East-West economic warfare & greed make heating a luxury for the few
The real cause of the energy problem is our own backfiring sanctions on Russia, following Russia’s invasion of Ukraine – for which we are as guilty as Russia – together, of course, with the incredible greed of the energy companies.
The problem cannot be solved as long as the current East-West economic warfare and the war in Ukraine continue. Government “charity”, such as last May’s promise to give each household £400.00, now sounds like a joke in view of spiralling price increases.
Unless diplomacy is put at work to end the war in Ukraine and the sanctions are suspended and energy company greed is brought under control, the problem can only get worse and we will be heading for total energy poverty and misery. Heating will become a luxury for the few.
The territorially largest country in the world and apparently the richest in terms of natural resources, especially gas and oil, and another important country, one of the biggest suppliers of some very essential products, especially wheat and fertilizers, are disastrously at war with each other since last February.
The first, Russia, is being subjected to unprecedentedly severe sanctions imposed by the West – USA, UK, EU and NATO – and, quite predictably, has been “weaponizing” gas, restricting supplies to EU and NATO countries, causing a severe energy crisis which goes on escalating and could last for years.
The second, Ukraine, is being severely tested by the invasion of the first, millions of people have become refugees in other countries, many thousands of the most active part of the population are front line soldiers and economic and business activity is disrupted or paralysed as a result of the ongoing war.
The country is virtually blockaded and only recently the first grain ships managed to sail out of the Black Sea, following a fragile agreement. Before this war, ordinary people in the West never knew that these two countries, Russia and Ukraine, are so important for our economies.
Wholesale gas prices have already reached about 10 times the level they averaged during the last decade, after Russia’s supply curbs predictably intensified as a response to USA/NATO/EU sanctions following the invasion of Ukraine, and, generally, with Moscow and the west engaging in economic warfare.
While Britain imported only a small percentage of its gas from Russia before the Ukraine war, it is connected by pipeline to the wider European market, which relied on Russia for as much as 40 per cent of its supplies.
The scale of the challenge facing working people in the UK was laid bare on Friday when the energy regulator said household power bills would surge 80 per cent with further rises expected next year.
We are talking about a spiralling cost of living crisis and an energy crunch this winter that threatens to plunge millions of households into energy poverty.
According to what Ofgem, the energy regulator, said last Friday, the typical household gas and electricity bill in Britain will rise from £1,971 to £3,539 a year from October and industry consultants forecast energy bills could top £6,600 by the spring, more than five times higher than a year ago.
European prices hit the highest level on record on Friday. The UK government has faced growing calls to provide additional support for households to stave off a deep recession.

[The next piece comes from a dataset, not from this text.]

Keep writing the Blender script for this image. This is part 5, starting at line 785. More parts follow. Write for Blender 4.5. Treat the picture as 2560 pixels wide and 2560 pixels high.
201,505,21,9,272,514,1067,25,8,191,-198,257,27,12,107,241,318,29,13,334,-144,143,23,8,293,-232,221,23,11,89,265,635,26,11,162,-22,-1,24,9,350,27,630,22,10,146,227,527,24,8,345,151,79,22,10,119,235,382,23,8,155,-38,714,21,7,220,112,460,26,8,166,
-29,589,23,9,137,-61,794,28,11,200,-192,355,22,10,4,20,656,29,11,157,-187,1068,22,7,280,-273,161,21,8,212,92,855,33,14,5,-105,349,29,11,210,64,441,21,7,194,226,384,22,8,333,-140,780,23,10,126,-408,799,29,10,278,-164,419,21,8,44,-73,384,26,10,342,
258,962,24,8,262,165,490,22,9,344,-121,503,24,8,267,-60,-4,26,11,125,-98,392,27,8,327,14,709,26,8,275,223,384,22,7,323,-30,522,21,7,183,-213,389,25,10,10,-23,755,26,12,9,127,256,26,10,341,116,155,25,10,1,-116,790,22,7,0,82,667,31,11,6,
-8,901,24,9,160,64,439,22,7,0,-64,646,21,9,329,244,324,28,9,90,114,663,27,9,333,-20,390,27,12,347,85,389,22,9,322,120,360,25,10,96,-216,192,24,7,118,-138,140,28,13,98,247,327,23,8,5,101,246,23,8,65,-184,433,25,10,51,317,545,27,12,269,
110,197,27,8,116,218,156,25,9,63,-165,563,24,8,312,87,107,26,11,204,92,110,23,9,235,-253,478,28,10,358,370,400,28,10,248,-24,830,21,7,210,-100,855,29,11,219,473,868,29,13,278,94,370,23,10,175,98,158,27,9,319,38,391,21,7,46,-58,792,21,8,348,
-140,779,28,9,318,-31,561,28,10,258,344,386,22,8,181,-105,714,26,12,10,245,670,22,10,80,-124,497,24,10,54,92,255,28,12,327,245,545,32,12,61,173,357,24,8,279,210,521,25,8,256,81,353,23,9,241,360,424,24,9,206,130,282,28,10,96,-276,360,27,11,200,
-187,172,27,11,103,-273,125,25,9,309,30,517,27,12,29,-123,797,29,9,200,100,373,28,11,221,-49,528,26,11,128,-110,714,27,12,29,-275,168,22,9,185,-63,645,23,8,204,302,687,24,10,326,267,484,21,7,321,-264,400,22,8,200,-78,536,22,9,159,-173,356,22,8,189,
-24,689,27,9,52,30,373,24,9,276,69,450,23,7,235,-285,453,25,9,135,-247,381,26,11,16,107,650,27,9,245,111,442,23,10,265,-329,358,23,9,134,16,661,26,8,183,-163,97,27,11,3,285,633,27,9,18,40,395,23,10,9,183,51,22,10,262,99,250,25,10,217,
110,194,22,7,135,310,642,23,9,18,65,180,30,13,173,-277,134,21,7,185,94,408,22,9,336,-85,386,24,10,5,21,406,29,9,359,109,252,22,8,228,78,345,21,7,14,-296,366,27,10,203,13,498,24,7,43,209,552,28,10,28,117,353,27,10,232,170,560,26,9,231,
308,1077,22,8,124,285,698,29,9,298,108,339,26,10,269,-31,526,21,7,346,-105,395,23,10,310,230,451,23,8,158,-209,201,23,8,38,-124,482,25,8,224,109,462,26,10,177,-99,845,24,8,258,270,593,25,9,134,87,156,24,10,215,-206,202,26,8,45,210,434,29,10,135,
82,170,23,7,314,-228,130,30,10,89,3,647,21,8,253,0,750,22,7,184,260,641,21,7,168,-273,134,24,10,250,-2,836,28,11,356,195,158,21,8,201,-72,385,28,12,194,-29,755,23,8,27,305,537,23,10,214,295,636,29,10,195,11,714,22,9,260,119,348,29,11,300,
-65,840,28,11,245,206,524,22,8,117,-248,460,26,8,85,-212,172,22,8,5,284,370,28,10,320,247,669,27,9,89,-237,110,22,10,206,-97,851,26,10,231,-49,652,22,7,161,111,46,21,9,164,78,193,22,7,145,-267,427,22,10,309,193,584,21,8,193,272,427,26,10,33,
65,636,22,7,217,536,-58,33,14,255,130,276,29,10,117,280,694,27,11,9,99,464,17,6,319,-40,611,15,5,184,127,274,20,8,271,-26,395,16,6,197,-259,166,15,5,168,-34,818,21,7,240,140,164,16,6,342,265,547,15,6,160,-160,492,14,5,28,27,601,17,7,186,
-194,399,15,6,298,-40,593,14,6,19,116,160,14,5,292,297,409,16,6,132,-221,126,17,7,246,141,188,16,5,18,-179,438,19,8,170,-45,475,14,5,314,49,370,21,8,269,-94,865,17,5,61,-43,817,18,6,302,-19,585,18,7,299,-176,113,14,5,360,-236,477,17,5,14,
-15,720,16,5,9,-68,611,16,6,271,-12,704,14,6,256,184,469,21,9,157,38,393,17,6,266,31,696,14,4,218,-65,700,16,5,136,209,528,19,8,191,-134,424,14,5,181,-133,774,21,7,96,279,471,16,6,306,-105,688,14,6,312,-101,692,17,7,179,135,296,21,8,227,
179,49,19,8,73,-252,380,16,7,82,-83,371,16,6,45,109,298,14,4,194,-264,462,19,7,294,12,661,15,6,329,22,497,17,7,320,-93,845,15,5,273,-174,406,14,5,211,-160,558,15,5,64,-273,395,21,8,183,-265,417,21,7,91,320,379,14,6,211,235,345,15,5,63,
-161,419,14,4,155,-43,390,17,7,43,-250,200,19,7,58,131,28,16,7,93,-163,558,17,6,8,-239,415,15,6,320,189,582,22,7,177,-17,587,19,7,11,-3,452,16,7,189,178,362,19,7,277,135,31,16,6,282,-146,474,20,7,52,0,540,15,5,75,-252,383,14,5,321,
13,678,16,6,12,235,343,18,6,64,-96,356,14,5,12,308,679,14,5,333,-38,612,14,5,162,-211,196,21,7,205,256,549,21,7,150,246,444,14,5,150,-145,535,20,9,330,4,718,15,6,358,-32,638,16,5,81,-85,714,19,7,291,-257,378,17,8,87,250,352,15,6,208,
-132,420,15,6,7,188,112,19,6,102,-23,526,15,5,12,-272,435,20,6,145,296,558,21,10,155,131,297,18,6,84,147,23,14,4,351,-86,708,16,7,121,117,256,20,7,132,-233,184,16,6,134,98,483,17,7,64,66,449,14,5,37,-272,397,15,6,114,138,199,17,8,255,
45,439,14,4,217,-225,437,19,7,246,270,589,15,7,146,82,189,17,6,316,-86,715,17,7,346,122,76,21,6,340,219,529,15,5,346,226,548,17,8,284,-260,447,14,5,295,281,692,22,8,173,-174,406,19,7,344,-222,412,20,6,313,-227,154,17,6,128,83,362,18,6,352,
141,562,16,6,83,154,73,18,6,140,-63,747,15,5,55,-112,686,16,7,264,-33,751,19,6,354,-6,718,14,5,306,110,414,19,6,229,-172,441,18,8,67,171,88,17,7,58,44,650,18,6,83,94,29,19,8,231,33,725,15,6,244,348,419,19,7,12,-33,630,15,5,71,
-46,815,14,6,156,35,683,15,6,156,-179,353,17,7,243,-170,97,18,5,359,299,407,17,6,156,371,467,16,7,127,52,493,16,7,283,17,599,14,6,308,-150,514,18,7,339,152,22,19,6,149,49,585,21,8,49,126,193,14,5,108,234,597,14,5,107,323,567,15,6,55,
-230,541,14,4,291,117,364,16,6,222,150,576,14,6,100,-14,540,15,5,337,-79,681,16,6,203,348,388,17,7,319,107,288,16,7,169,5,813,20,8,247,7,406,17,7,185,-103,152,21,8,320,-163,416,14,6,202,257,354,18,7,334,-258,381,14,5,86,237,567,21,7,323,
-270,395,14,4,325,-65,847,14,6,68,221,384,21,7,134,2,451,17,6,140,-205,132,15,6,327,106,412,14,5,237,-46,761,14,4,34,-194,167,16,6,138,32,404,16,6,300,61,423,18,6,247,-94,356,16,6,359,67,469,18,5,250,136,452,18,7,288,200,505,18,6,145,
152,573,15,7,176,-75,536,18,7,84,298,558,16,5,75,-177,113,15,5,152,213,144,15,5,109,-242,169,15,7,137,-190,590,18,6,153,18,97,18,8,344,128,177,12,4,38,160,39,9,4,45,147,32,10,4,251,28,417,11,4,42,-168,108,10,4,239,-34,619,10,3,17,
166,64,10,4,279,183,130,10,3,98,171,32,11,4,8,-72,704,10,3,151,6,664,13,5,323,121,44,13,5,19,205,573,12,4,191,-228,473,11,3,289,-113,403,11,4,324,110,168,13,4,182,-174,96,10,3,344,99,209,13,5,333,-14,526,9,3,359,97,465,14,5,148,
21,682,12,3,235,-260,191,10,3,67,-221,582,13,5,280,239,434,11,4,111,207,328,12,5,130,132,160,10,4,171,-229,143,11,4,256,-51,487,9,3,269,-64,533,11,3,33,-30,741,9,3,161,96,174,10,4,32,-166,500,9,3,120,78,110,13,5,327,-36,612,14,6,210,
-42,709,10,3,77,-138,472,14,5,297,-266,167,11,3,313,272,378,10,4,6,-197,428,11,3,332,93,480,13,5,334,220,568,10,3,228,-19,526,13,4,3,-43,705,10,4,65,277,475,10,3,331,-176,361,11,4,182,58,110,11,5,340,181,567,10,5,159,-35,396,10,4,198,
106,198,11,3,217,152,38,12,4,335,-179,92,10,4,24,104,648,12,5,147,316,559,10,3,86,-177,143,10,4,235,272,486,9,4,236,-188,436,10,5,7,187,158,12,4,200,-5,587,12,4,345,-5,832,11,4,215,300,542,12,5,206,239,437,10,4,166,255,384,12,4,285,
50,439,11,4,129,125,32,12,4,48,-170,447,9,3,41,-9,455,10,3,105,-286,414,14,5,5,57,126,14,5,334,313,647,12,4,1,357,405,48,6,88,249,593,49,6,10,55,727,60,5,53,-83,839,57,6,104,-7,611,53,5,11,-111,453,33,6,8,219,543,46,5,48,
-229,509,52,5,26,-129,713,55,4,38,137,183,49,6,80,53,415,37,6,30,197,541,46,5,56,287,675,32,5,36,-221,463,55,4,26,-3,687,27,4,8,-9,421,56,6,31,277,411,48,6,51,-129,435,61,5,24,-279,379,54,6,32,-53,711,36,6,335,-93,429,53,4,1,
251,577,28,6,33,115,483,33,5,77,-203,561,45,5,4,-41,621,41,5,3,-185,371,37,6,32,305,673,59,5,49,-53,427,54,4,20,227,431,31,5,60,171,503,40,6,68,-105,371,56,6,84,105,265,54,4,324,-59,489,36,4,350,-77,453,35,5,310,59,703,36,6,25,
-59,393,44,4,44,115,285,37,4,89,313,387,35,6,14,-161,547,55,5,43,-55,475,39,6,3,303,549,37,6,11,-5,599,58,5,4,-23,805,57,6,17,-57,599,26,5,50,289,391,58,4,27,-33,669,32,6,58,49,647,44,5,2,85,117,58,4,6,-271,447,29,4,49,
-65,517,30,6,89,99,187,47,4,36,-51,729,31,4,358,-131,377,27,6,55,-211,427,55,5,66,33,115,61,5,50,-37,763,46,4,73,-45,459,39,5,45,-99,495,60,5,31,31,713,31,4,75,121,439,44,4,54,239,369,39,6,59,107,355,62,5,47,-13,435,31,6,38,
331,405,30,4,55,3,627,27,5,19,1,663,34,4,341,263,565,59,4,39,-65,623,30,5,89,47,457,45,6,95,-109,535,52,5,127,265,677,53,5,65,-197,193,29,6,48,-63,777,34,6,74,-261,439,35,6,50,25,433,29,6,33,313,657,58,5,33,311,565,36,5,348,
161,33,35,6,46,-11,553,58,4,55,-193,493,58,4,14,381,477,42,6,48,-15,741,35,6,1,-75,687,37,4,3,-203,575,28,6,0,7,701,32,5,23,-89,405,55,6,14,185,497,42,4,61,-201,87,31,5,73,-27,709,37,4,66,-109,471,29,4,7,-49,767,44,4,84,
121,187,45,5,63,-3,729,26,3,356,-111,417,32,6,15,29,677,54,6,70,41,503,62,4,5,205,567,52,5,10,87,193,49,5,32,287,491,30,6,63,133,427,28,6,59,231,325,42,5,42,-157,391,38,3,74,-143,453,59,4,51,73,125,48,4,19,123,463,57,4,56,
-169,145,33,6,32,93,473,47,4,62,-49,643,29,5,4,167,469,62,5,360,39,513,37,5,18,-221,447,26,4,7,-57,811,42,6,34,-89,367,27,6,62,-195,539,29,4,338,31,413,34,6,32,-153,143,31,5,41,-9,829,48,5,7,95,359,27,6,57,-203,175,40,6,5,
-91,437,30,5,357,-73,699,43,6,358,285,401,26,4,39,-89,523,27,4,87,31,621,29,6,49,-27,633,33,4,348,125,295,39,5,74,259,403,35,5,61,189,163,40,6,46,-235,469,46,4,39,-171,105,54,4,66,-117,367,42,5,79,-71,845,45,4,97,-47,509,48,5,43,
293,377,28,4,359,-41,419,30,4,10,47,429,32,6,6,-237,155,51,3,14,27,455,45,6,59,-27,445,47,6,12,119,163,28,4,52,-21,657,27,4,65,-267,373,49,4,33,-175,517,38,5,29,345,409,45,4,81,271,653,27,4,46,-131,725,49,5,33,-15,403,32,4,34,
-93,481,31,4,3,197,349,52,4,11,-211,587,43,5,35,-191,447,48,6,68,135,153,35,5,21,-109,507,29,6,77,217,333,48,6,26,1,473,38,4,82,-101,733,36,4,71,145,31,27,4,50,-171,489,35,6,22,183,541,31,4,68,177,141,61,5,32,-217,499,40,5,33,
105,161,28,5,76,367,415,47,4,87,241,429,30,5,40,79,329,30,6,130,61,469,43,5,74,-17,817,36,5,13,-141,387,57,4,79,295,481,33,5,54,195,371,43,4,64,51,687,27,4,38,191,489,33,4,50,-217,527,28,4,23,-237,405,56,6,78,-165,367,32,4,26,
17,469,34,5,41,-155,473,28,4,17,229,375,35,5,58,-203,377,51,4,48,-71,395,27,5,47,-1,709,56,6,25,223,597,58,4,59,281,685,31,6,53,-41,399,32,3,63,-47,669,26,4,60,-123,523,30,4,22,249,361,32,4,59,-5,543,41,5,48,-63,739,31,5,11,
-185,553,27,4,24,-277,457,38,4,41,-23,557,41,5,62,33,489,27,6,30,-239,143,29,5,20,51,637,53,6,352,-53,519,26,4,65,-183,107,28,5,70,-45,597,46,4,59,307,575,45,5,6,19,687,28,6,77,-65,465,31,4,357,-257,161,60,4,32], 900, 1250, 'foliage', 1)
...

With poorer households hit hardest by energy prices because gas and electricity account for a larger share of their expenditure, the finances of some single adults would be wiped out by stratospheric energy bills that make up almost 120 per cent of their income after housing costs, leaving many destitute.
Jonathan Brearley, chief executive of Ofgem, said £15bn of government support that was announced in May, which will provide £400 to every household and more to those on benefits, would no longer be enough. In May, the price cap — the maximum amount set by the regulator for typical household energy use — was forecast to reach about £2,800 a year by October.
“It’s clear the new prime minister will need to act further to tackle the impact of the price rises that are coming in October and next year,” Brearley said. “The response will need to match the scale of the crisis we have before us.”
The business department said “additional support . . . can be delivered as quickly as possible when the new prime minister is in place”. Truss, the favourite to be the next prime minister, said she would “immediately take action . . . by cutting taxes and suspending green energy tariffs”.
Her allies said “it would not be right” for Truss to set out detailed plans before she was elected prime minister but pledged that she would make energy affordable for households.
Rachel Reeves, the shadow chancellor, said the latest price cap figures would “strike fear in the heart of many families”, adding that the public deserved a government that could “meet the scale of this national emergency”.
Labour has said it would cap bills below £2,000. It has suggested raising funding for such action by tightening discounts for oil and gas companies in the windfall tax that Sunak introduced in spring.
Cornwall Insight, an energy consultancy, said on Friday that its latest forecasts showed an expected increase to £5,386.71 for the first quarter of next year.
The cap will next be adjusted in January, since Ofgem now carries out reviews every three months rather than six.
By the second quarter of next year the price cap is expected to reach £6,616.37 before easing slightly to below £6,000 later next year. “
Today should be seen as a wake-up call to policymakers that short-term thinking and triage of the energy system is not enough,” the consultancy said.